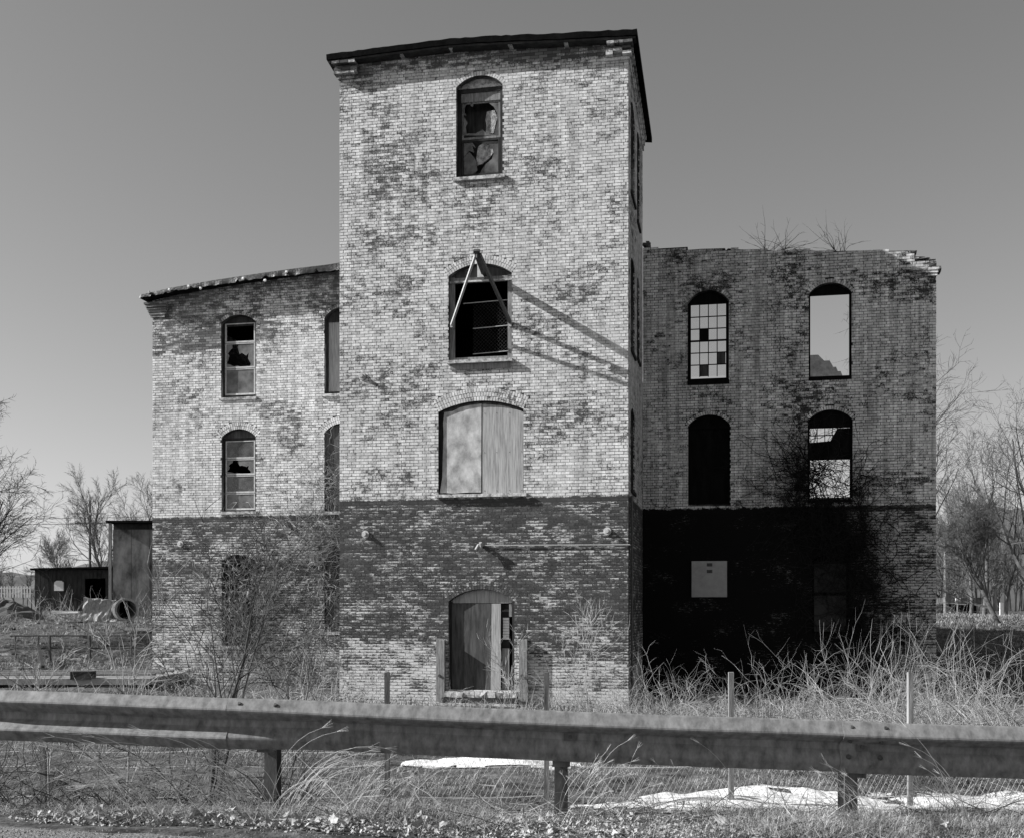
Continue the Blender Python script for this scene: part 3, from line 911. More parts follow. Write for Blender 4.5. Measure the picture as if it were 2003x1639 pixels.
# big boarded window
nn = 0.09
w2 = sash_frame(T2, nn + 0.03, 0.09, None, M['dark_wood'], label='wide arched window closed by a tin sheet and a board', sill=False)
xm = U(943, 900, nn)[0]
def clip_head(o, ua, ub, zlo, ins, wob=0.0):
    pts = [(ua, zlo), (ub, zlo)]
    k = 12
    for i in range(k + 1):
        x = ub + (ua - ub) * i / k
        z = o.cz + math.sqrt(max((o.R - ins) ** 2 - (x - o.um) ** 2, 0))
        pts.append((x + random.uniform(-wob, wob), z - (random.uniform(0, wob * 3) if wob else 0)))
    return pts
zb2 = T2.zs + 0.005
sheet = [(T2.u0 + 0.02, zb2 + 0.04), (T2.u0 + 0.16, zb2 + 0.05), (T2.u0 + 0.4, zb2 + 0.03), (T2.u0 + 0.7, zb2 + 0.05), (xm - 0.02, zb2 + 0.045)]
sheet += [(xm - 0.012, T2.zp), (xm - 0.012, T2.zc - 0.06), (xm - 0.3, T2.zc - 0.085), (xm - 0.55, T2.zc - 0.13), (xm - 0.75, T2.zc - 0.22), (T2.u0 + 0.14, T2.zp - 0.0), (T2.u0 + 0.11, T2.zp - 0.25), (T2.u0 + 0.12, T2.zp - 0.6), (T2.u0 + 0.10, T2.zp - 1.1), (T2.u0 + 0.09, zb2 + 0.45), (T2.u0 + 0.05, zb2 + 0.2)]
MB().prism(sheet, nn - 0.02, nn - 0.014).build('tin_sheet', M['panel_tin'], w2)
MB().prism(clip_head(T2, xm + 0.003, T2.u1 - 0.02, zb2, 0.06, 0.008), nn - 0.01, nn + 0.01).build('board', M['panel_board'], w2)
MB().prism(T2.head(0.01, T2.zp), nn + 0.02, nn + 0.04).build('head_board', M['plywood'], w2)
MB().box(T2.u0 - 0.05, T2.u1 + 0.09, -0.10, nn - 0.03, T2.zs - 0.075, T2.zs + 0.004, 0.004).build('sill', M['pale_wood'], w2)

for fx in (0.04, 0.34, 0.66, 0.96):
    for fz_ in (0.04, 0.5, 0.97):
        x_ = xm + 0.03 + (T2.u1 - 0.05 - xm) * fx; z_ = zb2 + (T2.zp - zb2) * fz_
        MB().bar((x_, nn - 0.016, z_), (x_, nn - 0.008, z_), 0.010, sides=6).build('nail', M['iron'], w2)
# door
nn = 0.13
d1 = MB(); d1.box(T1.u0 + 0.003, T1.u0 + 0.07, nn, nn + 0.06, T1.zs, T1.zp); d1.box(T1.u1 - 0.08, T1.u1 - 0.003, nn, nn + 0.06, T1.zs, T1.zp)
door = d1.build('door', M['dark_wood'], mill); door['label'] = 'arched doorway closed by stained plywood'
zd = U(940, 1179, nn)[1]
MB().prism(T1.head(0.01, zd), nn + 0.03, nn + 0.06).build('head_board', M['panel_board'], door)
MB().prism(poly_px([(885, 1349), (980, 1349), (980, 1180), (884, 1180)], nn), nn - 0.01, nn + 0.01).build('plywood_sheet', M['plywood'], door)
MB().prism(poly_px([(960, 1349), (979.5, 1349), (979.5, 1180), (962, 1180)], nn - 0.02), nn - 0.03, nn - 0.012).build('batten', M['panel_board'], door)
u0, z0 = U(982, 1349, nn + 0.1); u1, z1 = U(998, 1181, nn + 0.1)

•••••

= REQUIRED TASK =
Repeat, word for word and with no pictures, only the lines running from the beginning of the data to the line that contains "MB().box(T2.u0 - 0.05, T2.u1".

= ANSWER =
Continue the Blender Python script for this scene: part 3, from line 911. More parts follow. Write for Blender 4.5. Measure the picture as if it were 2003x1639 pixels.
# big boarded window
nn = 0.09
w2 = sash_frame(T2, nn + 0.03, 0.09, None, M['dark_wood'], label='wide arched window closed by a tin sheet and a board', sill=False)
xm = U(943, 900, nn)[0]
def clip_head(o, ua, ub, zlo, ins, wob=0.0):
    pts = [(ua, zlo), (ub, zlo)]
    k = 12
    for i in range(k + 1):
        x = ub + (ua - ub) * i / k
        z = o.cz + math.sqrt(max((o.R - ins) ** 2 - (x - o.um) ** 2, 0))
        pts.append((x + random.uniform(-wob, wob), z - (random.uniform(0, wob * 3) if wob else 0)))
    return pts
zb2 = T2.zs + 0.005
sheet = [(T2.u0 + 0.02, zb2 + 0.04), (T2.u0 + 0.16, zb2 + 0.05), (T2.u0 + 0.4, zb2 + 0.03), (T2.u0 + 0.7, zb2 + 0.05), (xm - 0.02, zb2 + 0.045)]
sheet += [(xm - 0.012, T2.zp), (xm - 0.012, T2.zc - 0.06), (xm - 0.3, T2.zc - 0.085), (xm - 0.55, T2.zc - 0.13), (xm - 0.75, T2.zc - 0.22), (T2.u0 + 0.14, T2.zp - 0.0), (T2.u0 + 0.11, T2.zp - 0.25), (T2.u0 + 0.12, T2.zp - 0.6), (T2.u0 + 0.10, T2.zp - 1.1), (T2.u0 + 0.09, zb2 + 0.45), (T2.u0 + 0.05, zb2 + 0.2)]
MB().prism(sheet, nn - 0.02, nn - 0.014).build('tin_sheet', M['panel_tin'], w2)
MB().prism(clip_head(T2, xm + 0.003, T2.u1 - 0.02, zb2, 0.06, 0.008), nn - 0.01, nn + 0.01).build('board', M['panel_board'], w2)
MB().prism(T2.head(0.01, T2.zp), nn + 0.02, nn + 0.04).build('head_board', M['plywood'], w2)
MB().box(T2.u0 - 0.05, T2.u1 + 0.09, -0.10, nn - 0.03, T2.zs - 0.075, T2.zs + 0.004, 0.004).build('sill', M['pale_wood'], w2)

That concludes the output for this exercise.